WHAT THIS TASK INVOLVES — Everything from the first line down to the line containing "M['bottle'] = mat_bottle()" is to be retyped exactly, both ends included, with pictures left out.

--- START AVAILABLE DATA ---

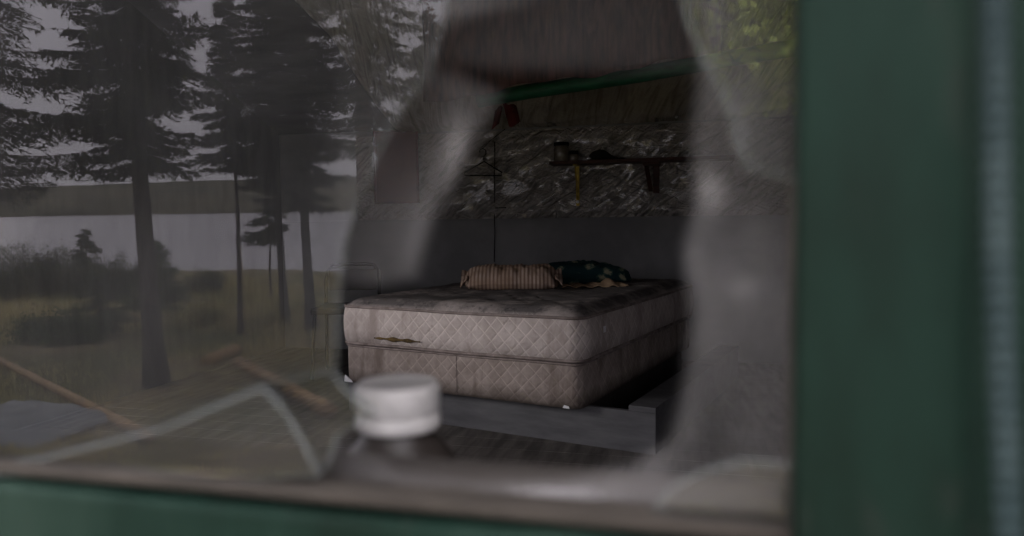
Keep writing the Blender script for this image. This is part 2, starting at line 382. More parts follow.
def mat_cap():
    m = NT('white_cap_plastic'); v = m.coord('Object'); n1 = m.noise(v, 90, 4, 0.6)
    m.pbr(m.ramp(n1, [(0.3, (0.40, 0.38, 0.365)), (0.6, (0.50, 0.48, 0.46))]), 0.45, None, 0.4); return m.m
M['cap'] = mat_cap()
def mat_bottle():
    m = NT('dusty_brown_bottle_plastic'); v = m.coord('Object'); n1 = m.noise(v, 40, 4, 0.6)
    m.pbr(m.ramp(n1, [(0.3, (0.022, 0.017, 0.015)), (0.7, (0.045, 0.037, 0.032))]), 0.45, None, 0.4); return m.m
M['bottle'] = mat_bottle()

# ------------------------------------------------------------------ the cabin: floor, walls, roof
WX0, WX1, WY = -3.35, 1.75, 5.45            # left wall, right wall, far wall (inner faces)
FY0, FY1 = 0.335, 0.405                     # front wall, outer and inner face
Z_BOT = at_y(520, 218.3, WY).z              # lower edge of the sheeting on the far wall
Z_TOP = at_y(600, 124.0, WY).z              # where the roof lining starts
RIDGE_Y, RIDGE_Z = 2.9, Z_TOP + 1.0
def setting(o): o['kind'] = 'structure'; return o

mb = MB(); k = 0; y = FY0
while y < WY+0.06:
    mb.box(((WX0+WX1)/2, y+0.07, -0.05), (WX1-WX0+0.1, 0.1385, 0.04), bev=0.002); y += 0.14
mb.box(((WX0+WX1)/2, (FY0+WY)/2+0.03, -0.10), (WX1-WX0+0.1, WY-FY0+0.08, 0.05))
setting(mb.build('floor', M['floor']))
setting(MB().box(((WX0+WX1)/2, WY+0.04, Z_TOP/2-0.02), (WX1-WX0+0.16, 0.06, Z_TOP+0.12)).build('wall_back', M['wainscot']))
WL_Y0, WL_Y1, WL_Z0, WL_Z1 = 1.15, 2.80, 0.70, Z_TOP-0.08      # unseen opening added in the left wall to light the bed
def side_wall(name, x, s, hole=None):
    """gabled wall; hole = (y0, y1, z0, z1) leaves an opening"""
    xs = (x, x+0.06*s); vs = []; fs = []
    def prism(prof):
        n = len(vs); m_ = len(prof)
        for q in xs: vs.extend((q, a, b) for a, b in prof)
        fs.append(tuple(n+i for i in range(m_))); fs.append(tuple(n+m_+i for i in reversed(range(m_))))
        for i in range(m_): fs.append((n+i, n+(i+1) % m_, n+m_+(i+1) % m_, n+m_+i))
    Y0, Y1 = FY0, WY+0.07
    if hole:
        a, b, c, d = hole
        prism([(Y0, -0.6), (a, -0.6), (a, Z_TOP), (Y0, Z_TOP)]); prism([(b, -0.6), (Y1, -0.6), (Y1, Z_TOP), (b, Z_TOP)])
        prism([(a, -0.6), (b, -0.6), (b, c), (a, c)]); prism([(a, d), (b, d), (b, Z_TOP), (a, Z_TOP)])
    else: prism([(Y0, -0.6), (Y1, -0.6), (Y1, Z_TOP), (Y0, Z_TOP)])
    prism([(Y0, Z_TOP), (Y1, Z_TOP), (RIDGE_Y, RIDGE_Z)])
    setting(mesh(name, vs, fs, M['plywood'], smooth=False))
side_wall('wall_left', WX0, -1, (WL_Y0, WL_Y1, WL_Z0, WL_Z1)); side_wall('wall_right', WX1, 1)
w2 = setting(empty('added_opening_left', (WX0-0.03, (WL_Y0+WL_Y1)/2, WL_Z0)))  # unseen side opening, added to let light onto the bed
def _f(c, d):
    o_ = MB().box((c[0]-w2.location.x, c[1]-w2.location.y, c[2]-w2.location.z), d, bev=0.003).build('added_opening_frame', M['green'], w2)
ym, zm = (WL_Y0+WL_Y1)/2, (WL_Z0+WL_Z1)/2
_f((WX0-0.03, ym, WL_Z0+0.02), (0.08, WL_Y1-WL_Y0, 0.04)); _f((WX0-0.03, ym, WL_Z1-0.02), (0.08, WL_Y1-WL_Y0, 0.04))
_f((WX0-0.03, WL_Y0+0.02, zm), (0.08, 0.04, WL_Z1-WL_Z0)); _f((WX0-0.03, WL_Y1-0.02, zm), (0.08, 0.04, WL_Z1-WL_Z0))
# roof: two slopes
def slope(y0, z0, y1, z1, name, mat, t=0.05, x0=WX0-0.1, x1=WX1+0.1):
    vs = [(x0, y0, z0), (x1, y0, z0), (x1, y1, z1), (x0, y1, z1)] + [(x0, y0, z0+t), (x1, y0, z0+t), (x1, y1, z1+t), (x0, y1, z1+t)]
    fs = [(0, 3, 2, 1), (4, 5, 6, 7), (0, 1, 5, 4), (1, 2, 6, 5), (2, 3, 7, 6), (3, 0, 4, 7)]
    return mesh(name, vs, fs, mat, smooth=False)
sl = (RIDGE_Z-Z_TOP)
setting(slope(WY+0.30, Z_TOP-0.3*sl/(WY-RIDGE_Y)+0.03, RIDGE_Y, RIDGE_Z+0.03, 'roof', M['plywood']))
setting(slope(0.05, Z_TOP-0.3*sl/(RIDGE_Y-FY0)+0.03, RIDGE_Y, RIDGE_Z+0.03, 'roof', M['plywood']))

F_Z = -0.03
WR_X0, WR_X1, WR_Z0 = 0.40, 1.66, 0.06          # unseen front opening, added right of the casing for fill light
# front wall with its openings: the broken window and, further left, an unseen doorway added to let daylight in
P_R = at_y(795, 300, PANE_Y).x              # right edge of the glass
Z_S = at_y(512, 497, PANE_Y).z              # lower edge of the glass
WIN_X0, WIN_X1, WIN_Z0, WIN_Z1 = -1.15, P_R+0.012, Z_S-0.012, 1.45
ADDED_DOOR_X0, ADDED_DOOR_X1, ADDED_DOOR_Z1 = -3.15, -1.45, Z_TOP-0.12
fy = (FY0+FY1)/2; ft = FY1-FY0
mb = MB()
def fw(x0, x1, z0, z1): mb.box(((x0+x1)/2, fy, (z0+z1)/2), (x1-x0, ft, z1-z0))
fw(WX0-0.06, ADDED_DOOR_X0, -0.6, Z_TOP); fw(ADDED_DOOR_X0, ADDED_DOOR_X1, ADDED_DOOR_Z1, Z_TOP); fw(ADDED_DOOR_X0, ADDED_DOOR_X1, -0.6, -0.04)
fw(ADDED_DOOR_X1, WIN_X0, -0.6, Z_TOP); fw(WIN_X0, WIN_X1, -0.6, WIN_Z0); fw(WIN_X0, WIN_X1, WIN_Z1, Z_TOP); fw(WIN_X1, WR_X0, -0.6, Z_TOP); fw(WR_X1, WX1+0.06, -0.6, Z_TOP); fw(WR_X0, WR_X1, -0.6, WR_Z0); fw(WR_X0, WR_X1, Z_TOP-0.1, Z_TOP)
setting(mb.build('wall_front', M['green']))
portal(ADDED_DOOR_X0, ADDED_DOOR_X1, 0.0, ADDED_DOOR_Z1, FY1+0.01)
portal(WIN_X0, WIN_X1, WIN_Z0, WIN_Z1, FY1+0.01)
portal(WR_X0, WR_X1, WR_Z0, Z_TOP-0.1, FY1+0.01)
w3 = setting(empty('added_opening_right', ((WR_X0+WR_X1)/2, fy, WR_Z0))); wr_w, wr_h = WR_X1-WR_X0, Z_TOP-0.1-WR_Z0  # unseen opening, added to brighten the back wall and the bed's side
for c_, d_ in (((0, 0, 0.02), (wr_w, 0.09, 0.04)), ((0, 0, wr_h-0.02), (wr_w, 0.09, 0.04)), ((-wr_w/2+0.02, 0, wr_h/2), (0.04, 0.09, wr_h)), ((wr_w/2-0.02, 0, wr_h/2), (0.04, 0.09, wr_h))):
    MB().box(c_, d_, bev=0.003).build('added_opening_frame', M['green'], w3)
ld = bpy.data.lights.new('sky_portal', 'AREA'); ld.shape = 'RECTANGLE'; ld.size = WL_Z1-WL_Z0; ld.size_y = WL_Y1-WL_Y0; ld.cycles.is_portal = True
o = bpy.data.objects.new('sky_portal', ld); COL.objects.link(o); o.location = (WX0+0.01, ym, zm); o.rotation_euler = (0, math.radians(-90), 0)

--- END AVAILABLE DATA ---

EXERCISE RESPONSE —
Keep writing the Blender script for this image. This is part 2, starting at line 382. More parts follow.
def mat_cap():
    m = NT('white_cap_plastic'); v = m.coord('Object'); n1 = m.noise(v, 90, 4, 0.6)
    m.pbr(m.ramp(n1, [(0.3, (0.40, 0.38, 0.365)), (0.6, (0.50, 0.48, 0.46))]), 0.45, None, 0.4); return m.m
M['cap'] = mat_cap()
def mat_bottle():
    m = NT('dusty_brown_bottle_plastic'); v = m.coord('Object'); n1 = m.noise(v, 40, 4, 0.6)
    m.pbr(m.ramp(n1, [(0.3, (0.022, 0.017, 0.015)), (0.7, (0.045, 0.037, 0.032))]), 0.45, None, 0.4); return m.m
M['bottle'] = mat_bottle()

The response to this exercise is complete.